Is God in our religious imagination entirely transcendent or totally immanent? The God we read about in today’s first reading and that of the Gospel tend to have opposite effects on the people around them. There is no room for sinful, mortal humans in the dwelling place of the transcendent God described in the first reading, not even for the priests. But the incarnate God of the New Testament has the opposite effect. Humans are drawn to him and power goes out from him to them, to heal them.
We believe that Jesus reveals to us who God is, in a way that we can understand. What Jesus reveals is the love of God that does not keep its distance no matter how different it is from human love. God, who is complete in Godself, does not need us. Instead, God chooses us, and chooses to be in relationship with us, even to the point of taking on death, our mortal lives.

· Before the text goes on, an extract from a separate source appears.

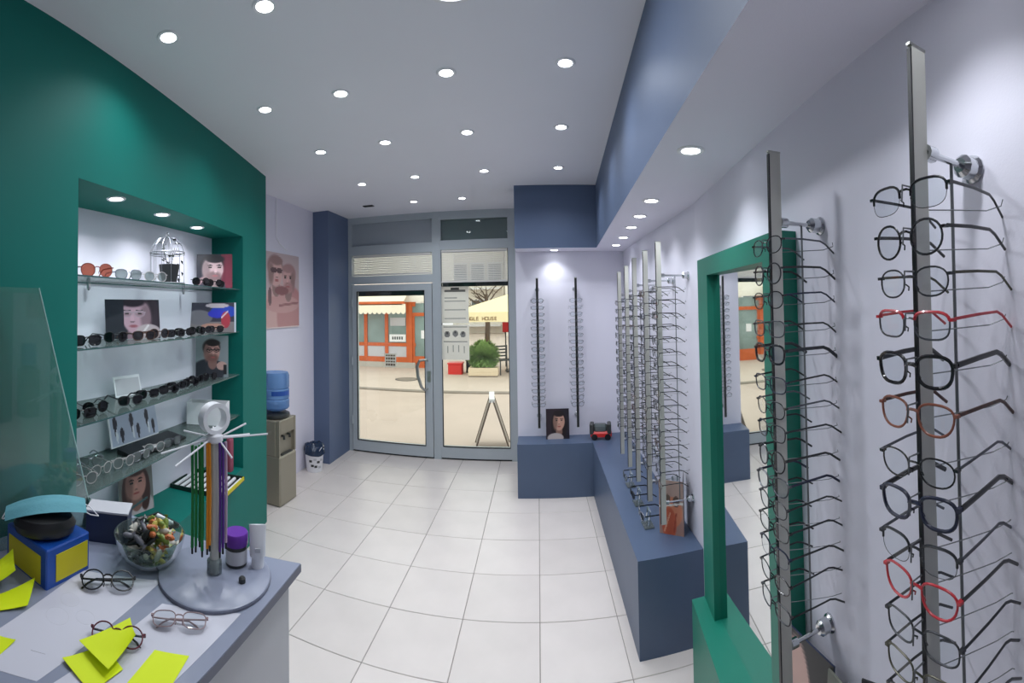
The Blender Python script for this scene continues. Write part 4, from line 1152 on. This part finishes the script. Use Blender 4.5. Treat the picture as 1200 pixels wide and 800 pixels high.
t = thing('water_dispenser', 'champagne grey water dispenser beside the end of the green wall', 'dispenser', (-2.42, 3.62, 0), PI / 2)
W2 = .148
MB().box(-W2, W2, -.145, .13, .01, .46, b=.014).build('lower_cabinet', M['dispenser'], t)
MB().box(-W2, W2, -.10, .13, .46, .79, b=.012).build('upper_cabinet', M['dispenser'], t)
MB().box(-W2, -W2 + .022, -.135, -.10, .46, .79).build('side_cheek', M['dispenser'], t); MB().box(W2 - .022, W2, -.135, -.10, .46, .79).build('side_cheek', M['dispenser'], t)
MB().box(-W2 + .022, W2 - .022, -.135, -.10, .66, .79, b=.008).build('tap_panel', M['dispenser'], t)
MB().lathe([(.10, .79), (.15, .80), (.15, .825), (.12, .84)], 24).xf(Matrix.Diagonal((.98, .88, 1, 1))).build('top_collar', M['dispdark'], t, smooth=True)
MB().box(-.09, .09, -.136, -.10, .46, .47).build('drip_tray', M['dispdark'], t)
for sx in (-.05, .05):
    MB().tube([(sx, -.10, .63), (sx, -.125, .63), (sx, -.128, .60)], .012, 8).build('tap', M['dispdark'], t)
MB().box(-W2 + .01, W2 - .01, -.13, .12, 0, .012).build('foot', M['dispdark'], t)
t = thing('water_bottle', 'large blue water bottle standing on the dispenser', 'bottle', (-2.42, 3.62, .79))
MB().lathe([(.03, .03), (.035, .05), (.12, .085), (.132, .10), (.132, .17), (.124, .18), (.132, .19), (.132, .27), (.124, .28), (.132, .29), (.132, .40), (.12, .43), (.07, .437), (.0, .43)], 28, close=False).build('bottle_body', M['bottle'], t, smooth=True)
lb = MB()
vs = [(.1335 * math.cos(a_), .1335 * math.sin(a_), z_) for z_ in (.22, .262) for a_ in np.linspace(-1.3, .3, 10)]
lb.add(vs, [(i, i + 1, i + 11, i + 10) for i in range(9)])
lb.build('label', M['bottlelabel'], t)
t = thing('waste_bin', 'white bucket with a dark blue bag on the floor by the blue pilaster', 'bin', (-2.465, 4.47, 0))
MB().lathe([(.085, 0), (.088, .003), (.108, .235), (.112, .24), (.112, .25), (.104, .25), (.086, .01), (.0, .008)], 26).build('bucket', M['white2'], t, smooth=True)
for k, (a_, z_) in enumerate(((-1.5, .13), (-1.0, .15), (-.6, .12), (-.2, .14), (-.9, .07), (-.4, .06), (-1.3, .08))):
    r_ = .0885 + .0905 * z_ * .95
    MB().box(-.016, .016, -.002, .002, -.012, .012).build('print_mark', M['card'] if k % 2 else M['dispdark'], t, (r_ * math.cos(a_), r_ * math.sin(a_), z_), (0, 0, a_ + PI / 2))
rr = random.Random(2)
N = 22; vs = []
prof = ((.115, .19), (.118, .24), (.10, .285), (.06, .31), (.015, .30))
for i, (r_, z_) in enumerate(prof):
    for k in range(N):
        j_ = rr.uniform(-.012, .012)
        a_ = 2 * PI * k / N
        vs.append(((r_ + j_) * math.cos(a_), (r_ + j_) * math.sin(a_), z_ + j_ + (.03 if math.cos(a_ - 2.6) > 0 and i == 0 else 0)))
fs = [(i * N + k, i * N + (k + 1) % N, (i + 1) * N + (k + 1) % N, (i + 1) * N + k) for i in range(4) for k in range(N)] + [tuple(range(4 * N, 5 * N))]
MB().add(vs, fs).build('bag', M['bag'], t, smooth=True)
MB().tube([(.108 * math.cos(a_), .108 * math.sin(a_) , .235 + .05 * math.sin((a_ + .6) / 1.4 * PI)) for a_ in np.linspace(-.6, .8, 9)], .004, 5).build('handle', M['white2'], t)

# ------------------------------------------------------------------ street outside
GZ = -.30
struct(MB().box(-16, 12, 5.47, 10.75, GZ - .1, GZ).build('floor', M['asphalt']))
struct(MB().box(-16, 12, 10.95, 40, GZ - .1, GZ + .0).build('floor', M['paving2']))
struct(MB().box(-16, 12, 10.75, 10.95, GZ - .1, GZ + .03).build('trim_5', M['kerb']))
struct(MB().box(-3.2, .6, 5.47, 5.95, GZ, -.04).build('trim_6', M['asphalt']))
t = thing('manhole_cover', 'dark oval drain cover in the far pavement outside the glass door', 'manhole', (-3.85, 12.6, GZ))
MB().lathe([(.3, 0), (.3, .008)], 24).build('cover', M['kerb'], t); MB().lathe([(.30, .0), (.34, 0), (.34, .006), (.30, .006)], 24, close=False).build('cover_ring', M['dispdark'], t)
# orange wooden shop front
t = thing('shop_front', 'orange wooden shop front with glazed panels across the street', 'shop', (0, 15, GZ))
def sb(nm, x0, x1, z0, z1, m, y0=0, y1=.12):
    return MB().box(x0, x1, y0, y1, z0 - GZ, z1 - GZ).build(nm, M[m], t)
sb('plinth', -11, -4.25, GZ, -.12, 'shopwall', -.06, .3)
sb('upper_wall', -11, -2.9, 2.0, 5.2, 'facade', .0, .3)
for x in (-10.2, -9.4, -8.6, -7.8, -6.95, -6.12, -5.32, -4.52):
    sb('post', x - .06, x + .06, -.12, 2.0, 'wood')
for z0, z1 in ((-.12, .06), (.44, .56), (1.84, 2.0)):
    sb('rail', -11, -4.25, z0, z1, 'wood', .012, .108)
xs = (-10.2, -9.4, -8.6, -7.8, -6.95, -6.12, -5.32, -4.52)
for x0, x1 in zip(xs[:-1], xs[1:]):
    sb('upper_pane', x0 + .06, x1 - .06, .56, 1.84, 'shopglass', .05, .07)
    sb('lower_panel', x0 + .06, x1 - .06, .06, .44, 'card', .04, .08)
for x in (-4.42, -3.45):
    sb('door_post', x - .06, x + .06, GZ, 2.0, 'wood', -.03, .13)
sb('door_head', -4.36, -3.51, 1.5, 1.62, 'wood', .0, .11); sb('fanlight', -4.36, -3.51, 1.62, 1.95, 'shopglass', .05, .07)
sb('shop_door_pane', -4.28, -3.55, .1, 1.5, 'shopglass', .05, .07); sb('shop_door_rail', -4.36, -3.51, GZ, .1, 'wood', .02, .1)
sb('shop_door_stile', -4.36, -4.28, .1, 1.5, 'wood', .02, .1); sb('shop_door_stile', -3.55, -3.51, .1, 1.5, 'wood', .02, .1)
sb('white_sign', -5.2, -4.6, .60, .86, 'white2', -.01, .012); sb('white_sign', -4.05, -3.85, .72, 1.0, 'white2', .03, .05); sb('white_sign', -5.18, -4.62, 1.16, 1.45, 'card', .02, .05)
sb('curtain', -7.6, -7.0, .6, 1.8, 'leaf', .075, .09)
for k, ch in enumerate(range(5)):
    sb('sign_mark', -5.1 + k * .085, -5.05 + k * .085, .68, .78, 'dispdark', -.016, -.0101)
t = thing('awning', 'cream awning with scalloped edge above the orange shop front', 'awning', (0, 14.2, 0))
MB().add([(-8.6, 0, 1.93), (-4.48, 0, 1.93), (-4.48, .8, 2.35), (-8.6, .8, 2.35), (-8.6, 0, 1.90), (-4.48, 0, 1.90), (-4.48, .8, 2.32), (-8.6, .8, 2.32)], [(0, 1, 2, 3), (7, 6, 5, 4), (0, 4, 5, 1), (1, 5, 6, 2), (2, 6, 7, 3), (3, 7, 4, 0)]).build('canopy', M['awning'], t)
sc = MB()
x = -8.6
while x < -4.5:
    w_ = .17
    sc.add([(x, 0, 1.93), (x, 0, 1.66), (x + w_ * .2, 0, 1.61), (x + w_ * .5, 0, 1.59), (x + w_ * .8, 0, 1.61), (x + w_, 0, 1.66), (x + w_, 0, 1.93)], [(0, 1, 2, 3, 4, 5, 6)])
    sc.add([(x, .006, 1.93), (x, .006, 1.66), (x + w_ * .2, .006, 1.61), (x + w_ * .5, .006, 1.59), (x + w_ * .8, .006, 1.61), (x + w_, .006, 1.66), (x + w_, .006, 1.93)], [(6, 5, 4, 3, 2, 1, 0)])
    x += w_
sc.build('scalloped_valance', M['awning'], t)
MB().box(-8.6, -4.4, -.02, .03, 1.93, 2.02).build('front_bar', M['wood'], t)
# parasol with lettering
t = thing('parasol', 'large cream parasol with brown lettering across the street, right of the notices', 'parasol', (-1.0, 14.5, GZ))
pc = []
hw = 1.55
ap = Vector((0.2, 0, 2.55))
cor = [(-hw, -hw, 1.95), (hw, -hw, 1.95), (hw, hw, 1.95), (-hw, hw, 1.95)]
MB().add([tuple(ap)] + cor + [(x, y, z - .012) for x, y, z in cor], [(0, 1, 2), (0, 2, 3), (0, 3, 4), (0, 4, 1), (8, 7, 6, 5)]).build('canopy', M['umbrella'], t)
for (x0, y0), (x1, y1) in (((-hw, -hw), (hw, -hw)), ((hw, -hw), (hw, hw)), ((hw, hw), (-hw, hw)), ((-hw, hw), (-hw, -hw))):
    MB().add([(x0, y0, 1.95), (x1, y1, 1.95), (x1, y1, 1.66), (x0, y0, 1.66)], [(0, 1, 2, 3)]).build('valance', M['umbrella'], t)
for wd, lx in (('JUNGLE', -1.0), ('HOUSE', -.42)):
    for i, ch in enumerate(wd):
        put('letter', text_mesh(ch, .15, .004), t, (lx + (i - len(wd) / 2 + .5) * .088, -hw - .012, 1.755), (PI / 2, 0, 0)).data.materials.append(M['lettering'])
MB().lathe([(.03, 0), (.03, 2.5)], 10, (.2, 0)).build('pole', M['bark'], t)
MB().lathe([(.3, 0), (.3, .06)], 20, (.2, 0)).build('base', M['kerb'], t)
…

How do we reconcile these two very different understandings of who God is? One says that mortal being cannot even bear to be in the presence of God whose transcendence overwhelms it and pushes it away. The other shows God taking on mortality, both in terms of entering into relationship with humanity through the incarnation, and by the same token, receiving death as the reward for this complete act of self-giving. Perhaps there is no reconciling these two images of God. Perhaps for us mortals, it is too much to take in, to understand. What we cannot ignore, according to our faith in the Incarnation, is that both images of God are correct and have meaning for us. Most of us can embrace, as it were, the image of a transcendent God. It is a little more challenging to embrace the image of a God who would fully enter the mortal state and “let go of Godliness” (something to be clung to, as Paul observes in Phil 2:6) because he loves us. Today, let us dwell in the loving, immanent Presence of our God.
For reflection: Is the image of God I prefer more transcendent or more immanent? What difference does it make?